Issues: Determination of assessable value for payment of Central Excise Duty based on inclusion of VAT element on goods supplied by Principal Manufacturer.

Summary:
The appellant, a manufacturer of Engine parts and Aluminum raw castings, received Catalyst from M/s Hyundai Motors India Ltd. for manufacturing components on job work basis. The appellant cleared finished goods without including VAT on the impugned goods, resulting in short payment of duty. The appellant contended that VAT should not be included in the assessable value as price is the sole consideration. They argued that inclusion of Central Excise duty in the cost of material supplied does not arise as they are availing CENVAT credit.

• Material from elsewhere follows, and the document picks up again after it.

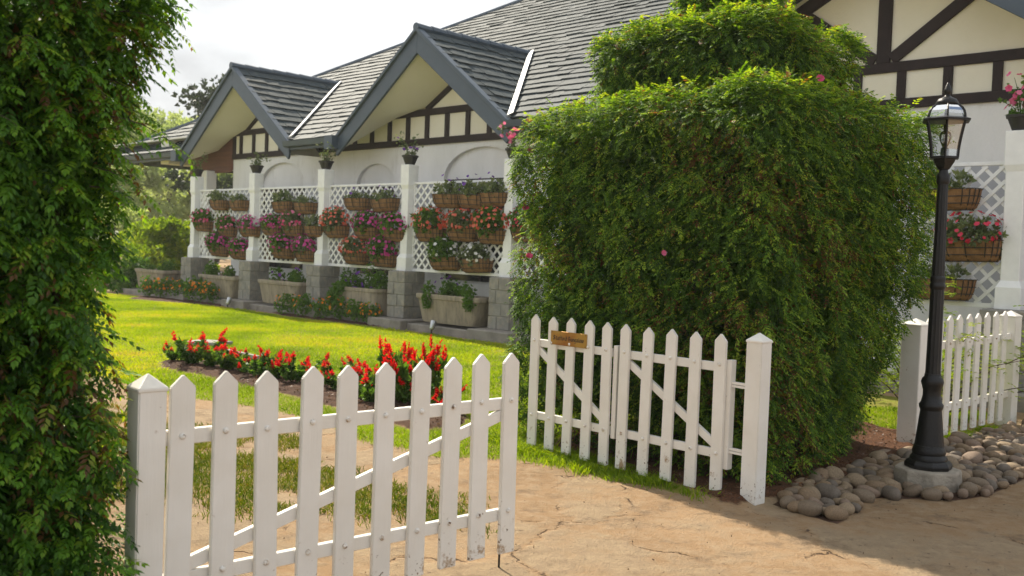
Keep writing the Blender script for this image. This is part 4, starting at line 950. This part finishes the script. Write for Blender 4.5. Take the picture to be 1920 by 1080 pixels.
# ------------------------------------------------------------------ topiary
SPR = [spray_t(.095, 4, .040, .0076, d, s) for s, d in enumerate((.25, .4, .55, .7))]
INN = [tuft_t(6, .07, .015, 1.2, s+70) for s in range(3)]
def rbox(n, lo, hi, r, faces):
    lo, hi = np.array(lo, float), np.array(hi, float); sz = hi-lo; P = []
    ar = {'x-': sz[1]*sz[2], 'x+': sz[1]*sz[2], 'y-': sz[0]*sz[2], 'y+': sz[0]*sz[2], 'z+': sz[0]*sz[1], 'z-': sz[0]*sz[1]}
    w = np.array([ar[f]*faces[f] for f in faces]); cnt = rng.multinomial(n, w/w.sum())
    for f, c in zip(faces, cnt):
        p = rng.uniform(0, 1, (c, 3))*sz+lo; ax = 'xyz'.index(f[0]); p[:, ax] = hi[ax] if f[1] == '+' else lo[ax]; P.append(p)
    p = np.concatenate(P); inn = np.clip(p, lo+r, hi-r); inn[:, 2] = np.where(p[:, 2] < lo[2]+r, p[:, 2], inn[:, 2]) if 'z-' not in faces else inn[:, 2]
    d = p-inn; nn = nrm(d); return inn+nn*r, nn
def hedge_part(n, lo, hi, r, faces, depth, T, warp, s=(.8, 1.25), tint=(.05, .8), lump=.10, droop=.55, gaps=.0):
    p, nn = rbox(n, lo, hi, r, faces)
    lum = (fbm(p[:, 0]*1.7+p[:, 2]*1.1+5, p[:, 1]*1.7+p[:, 2]*1.3, 3, 9)-.5)*2*lump+(fbm(p[:, 0]*5+p[:, 2]*4, p[:, 1]*5-p[:, 2]*4, 2, 19)-.5)*.12
    lum = lum-np.where(fbm(p[:, 0]*4.2+p[:, 2]*3.1, p[:, 1]*4.2-p[:, 2]*3.7, 3, 61) < .40, .09, 0.)
    p = p+nn*(lum+rng.uniform(-1, .0, n)**1*depth+np.abs(rng.normal(0, .018, n)))[:, None]
    p = warp(p)
    D = nn*.75+rand_dirs(n)*[1, 1, .55]+np.array([0, 0, -droop*.5])*(1-np.clip(nn[:, 2:3], 0, 1)*1.5)
    tn = rng.uniform(tint[0], tint[1], n)+(fbm(p[:, 0]*2.5+p[:, 2], p[:, 1]*2.5-p[:, 2]*1.5, 3, 33)-.5)*.5
    br = fbm(p[:, 0]*.9+p[:, 2]*.8+3, p[:, 1]*.9-p[:, 2]*.7, 3, 91)
    tn = np.where(rng.uniform(0, 1, n) < .015+.30*sstep(.54, .70, br)*(nn[:, 2] < .3), .985, np.clip(tn, 0, .93))
    gap = fbm(p[:, 0]*5.5+p[:, 2]*4.1, p[:, 1]*5.5-p[:, 2]*4.7, 2, 77)
    keep = (gap > gaps) | (rng.uniform(0, 1, n) < .25)
    p, nn, D, tn = p[keep], nn[keep], D[keep], tn[keep]; n = len(p)
    return scatter(T, p, D, nn*.45+np.array([0, 0, 1.2])+rand_dirs(n)*.35, rng.uniform(s[0], s[1], n), tn)
def warp1(p):
    p = p.copy(); z = p[:, 2]; c = np.array([1.45, 1.42])
    lowr = np.clip((1.9-z)/1.9, 0, 1)
    for ax, kk in ((0, .30), (1, .05)):
        d = p[:, ax]-c[ax]
        p[:, ax] = c[ax]+d*np.where((d > 0), 1-kk*lowr**1.2, 1-.02*lowr)
    p[:, 1] += .5*lowr*sstep(.4, 2.4, p[:, 0])*np.clip((2.0-p[:, 1])/1.5, 0, 1)
    top = sstep(2.0, 2.7, z)
    p[:, 2] = z-top*.02*np.clip((p[:, 0]-1.0)/1.6, 0, 1)-top*.09*np.clip((p[:, 1]-1.6)/1.2, 0, 1)
    return p
ID = lambda p: p
FC = {'x-': 1.2, 'x+': .7, 'y-': 1.2, 'y+': .5, 'z+': 1.}
FCi = {'x-': 1., 'x+': .8, 'y-': 1., 'y+': .8, 'z+': 1.}
top = empty('topiary_hedge', F2W(0, 0), FA, label='big clipped three-tiered green topiary hedge behind the open gate', category='topiary')
lo1, hi1 = (.18, .10, .10), (2.76, 2.76, 2.87)
parts = [hedge_part(38000, lo1, hi1, .24, FC, .07, SPR, warp1, (.5, 1.0), (.08, .88), .04, .45, .41), hedge_part(13000, lo1, hi1, .26, FC, .24, SPR, warp1, (.7, 1.), (0, .4), .03), hedge_part(17000, np.array(lo1)+.18, np.array(hi1)-.18, .3, FCi, .35, INN, warp1, (.9, 1.5), (0, .35))]  # inner layers tinted darker, shade of the gaps put into leaf colour
# loose young shoots on top, sun highlight also put into their tint
parts.append(hedge_part(1300, lo1, np.array(hi1)+[0, 0, .02], .26, {'x-': .15, 'z+': 1., 'y-': .1, 'x+': .2}, -.0, SPR, warp1, (.7, 1.15), (.5, .93), .05, -.5))
V, F, T = merge(parts); link('lower_tier', np_mesh('lower_tier', V, F, T), M['hedge'], top)
FC2 = dict(FC); FC2['z-'] = .6
lo2, hi2 = (.62, .54, 2.86), (2.22, 2.38, 3.50)
parts = [hedge_part(13500, lo2, hi2, .30, FC2, .07, SPR, ID, (.5, 1.0), (.08, .88), .03, .45, .41), hedge_part(4000, lo2, hi2, .30, FC2, .24, SPR, ID, (.7, 1.), (0, .4), .02), hedge_part(500, lo2, hi2, .30, {'z+': 1.}, 0, SPR, ID, (.7, 1.1), (.5, .93), .04, -.5), hedge_part(6000, np.array(lo2)+.18, np.array(hi2)-.18, .4, FCi, .3, INN, ID, (.9, 1.5), (0, .35))]  # dark inner sprays, paler top shoots: shade and sun painted into tint
V, F, T = merge(parts); link('middle_tier', np_mesh('middle_tier', V, F, T), M['hedge'], top)
lo3, hi3 = (1.04, 1.02, 3.50), (1.84, 1.86, 4.12)
parts = [hedge_part(3600, lo3, hi3, .3, FC, .07, SPR, ID, (.5, 1.0), (.08, .88), .03, .45, .41), hedge_part(2000, lo3, hi3, .3, FC, .25, INN, ID, (.8, 1.2), (0, .4))]  # inner tufts tinted dark as gap shade, same as the tiers below
V, F, T = merge(parts); link('upper_tier', np_mesh('upper_tier', V, F, T), M['hedge'], top)
mb = MB(); r = random.Random(4)
for k in range(60):
    x, y = r.uniform(.6, 2.3), r.uniform(.5, 2.4); q = [(1.45+(x-1.45)*.3, 1.42+(y-1.42)*.3, 0), (x, y, r.uniform(.6, 1.2)), (x+r.gauss(0, .2), y+r.gauss(0, .2), r.uniform(1.6, 2.45))]
    mb.tube(q, [.03, .018, .006], 6)
for k in range(40):
    x, y = r.uniform(1.0, 1.9), r.uniform(.9, 1.9); mb.tube([(1.45, 1.4, 2.3), (x, y, 2.9), (x+r.gauss(0, .1), y+r.gauss(0, .1), r.uniform(3.1, 3.4))], [.025, .015, .005], 6)
mb.build('branches', M['bark'], top)
fp = [F2W(*q[:2], q[2]) for q in ()]
FT2 = [petal_t(9, .035, .8)]
P = np.array([(.30, 2.62, 2.45), (.22, 2.55, 1.95), (.9, .5, 2.98), (1.1, .35, 2.95), (.1, .95, 1.62), (.35, 2.7, 2.72), (.18, 2.45, 1.55), (2.3, .35, 2.85)])
V, F, T = scatter(FT2, P, np.tile([-.4, -.8, .6], (len(P), 1))+rand_dirs(len(P))*.5, rand_dirs(len(P)), rng.uniform(.8, 1.3, len(P)), rng.uniform(0, 1, len(P)))
link('blossom', np_mesh('blossom', V, F, T), M['pink'], top)
# ------------------------------------------------------------------ tall loose hedge at the left
th = empty('tall_hedge', F2W(-4.2, 0), FA, label='tall loose dark green hedge filling the left edge over the gate post', category='hedge')
BIG = [spray_t(.115, 5, .046, .0088, d, s+11) for s, d in enumerate((.2, .4, .6, .8))]
def warpL(p):
    p = p.copy(); z = p[:, 2]
    p[:, 0] = p[:, 0]+.15*sstep(1.9, 2.7, z)*(p[:, 0] > -1.0)
    p[:, 1] = p[:, 1]-.06*(1-sstep(.6, 1.6, z))
    return p
lo, hi = (-2.3, -.04, .02), (.075, 1.5, 4.6)
FL = {'x+': .8, 'y-': 1.4, 'y+': .2, 'x-': .12}
parts = [hedge_part(21000, lo, hi, .22, FL, .12, BIG, warpL, (.6, 1.0), (.05, .8), .09, .6, .43),
         hedge_part(12000, lo, (hi[0]-.02, hi[1], 2.6), .22, FL, .45, BIG, warpL, (.6, 1.), (0, .4), .10, .5),
         hedge_part(8000, (lo[0], lo[1]+.15, .02), (hi[0]-.10, hi[1], 2.7), .2, FL, .5, INN, warpL, (.8, 1.3), (0, .35), .1, .3)]  # inner sprays coloured darker so shade in the voids is painted in
# drooping shoots that stand out from the edge
mb = MB(); sh = []; r = random.Random(9)
for k in range(150):
    z = r.uniform(.15, 3.6) if k % 3 else r.uniform(1.9, 3.4); b = r.uniform(-.05, .7) if r.random() < .7 else r.uniform(.3, 1.4)
    a = -.02+.12*float(sstep(1.9, 2.7, z))-.05*float(sstep(1.3, 1., z)); front = r.random() < .35
    if front: a = r.uniform(-.6, 0); p0 = np.array([a, -.02, z]); d = np.array([r.gauss(0, .3), -1, .2])
    else: p0 = np.array([a-.08, b, z]); d = np.array([1, r.gauss(-.1, .4), r.uniform(-.1, .45)])
    d = d/np.linalg.norm(d); L = r.uniform(.12, .34 if z > 1.9 else .2)*(.55 if front else 1)
    q = [p0+d*L*t+np.array([0, 0, -.45*L*t*t]) for t in np.linspace(0, 1, 6)]
    mb.tube(q, [.0025, .0022, .002, .0018, .0015, .001], 4)
    n = 9; tt = np.linspace(.2, 1, n); P = np.stack([p0+d*L*t+np.array([0, 0, -.45*L*t*t]) for t in tt]); side = np.cross(d, [0, 0, 1.]); sg = np.where(np.arange(n) % 2, 1, -1)[:, None]
    D = d*.7+side*sg*.7+np.array([0, 0, -.35])
    sh.append(scatter(BIG, P, D, np.tile([0, 0, 1.], (n, 1))+rand_dirs(n)*.3, rng.uniform(.45, .75, n), rng.uniform(.3, .95, n)))
V, F, T = merge(parts+sh); link('foliage', np_mesh('foliage', V, F, T), M['tallhedge'], th)
mb.build('shoots', M['bark'], th)
mb = MB()
for k in range(46):
    a, b = r.uniform(-2.1, -.1), r.uniform(.15, 1.3); q = np.array([a, b, 0]); pts = [q]
    for j in range(5): q = q+np.array([r.gauss(.02, .10), r.gauss(0, .1), r.uniform(.6, .95)]); q[0] = min(q[0], -.15); pts.append(q)
    mb.tube(pts, [.022, .018, .014, .010, .007, .003], 6)
mb.build('branches', M['bark'], th)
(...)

The appellant also highlighted that the demand was time-barred and cited legal precedents to support their claim.

The main issue was whether the element of VAT not paid on the catalyst should be included by the appellant for determining the transaction value of finished goods for Central Excise Duty payment. The Tribunal held that the liability to pay tax for the catalyst supplied by M/s HMIL rests with them, and there is no provision to include notional duties unpaid on intermediate goods onto the transaction value of the buyer. Additionally, section 4(3)(d) of the Central Excise Act excludes taxes from transaction value, which was not addressed in the impugned order.

The Tribunal referred to the Commissioner (Appeals) order in the appellant's own case, which cited CBEC's Manual and legal precedent to support the exclusion of taxes from transaction value. It was clarified that the appellant cannot be held liable for HMIL's non-payment of sales tax, and hence, the appeal was allowed on merits. The impugned order was set aside, and the appellant was granted consequential relief.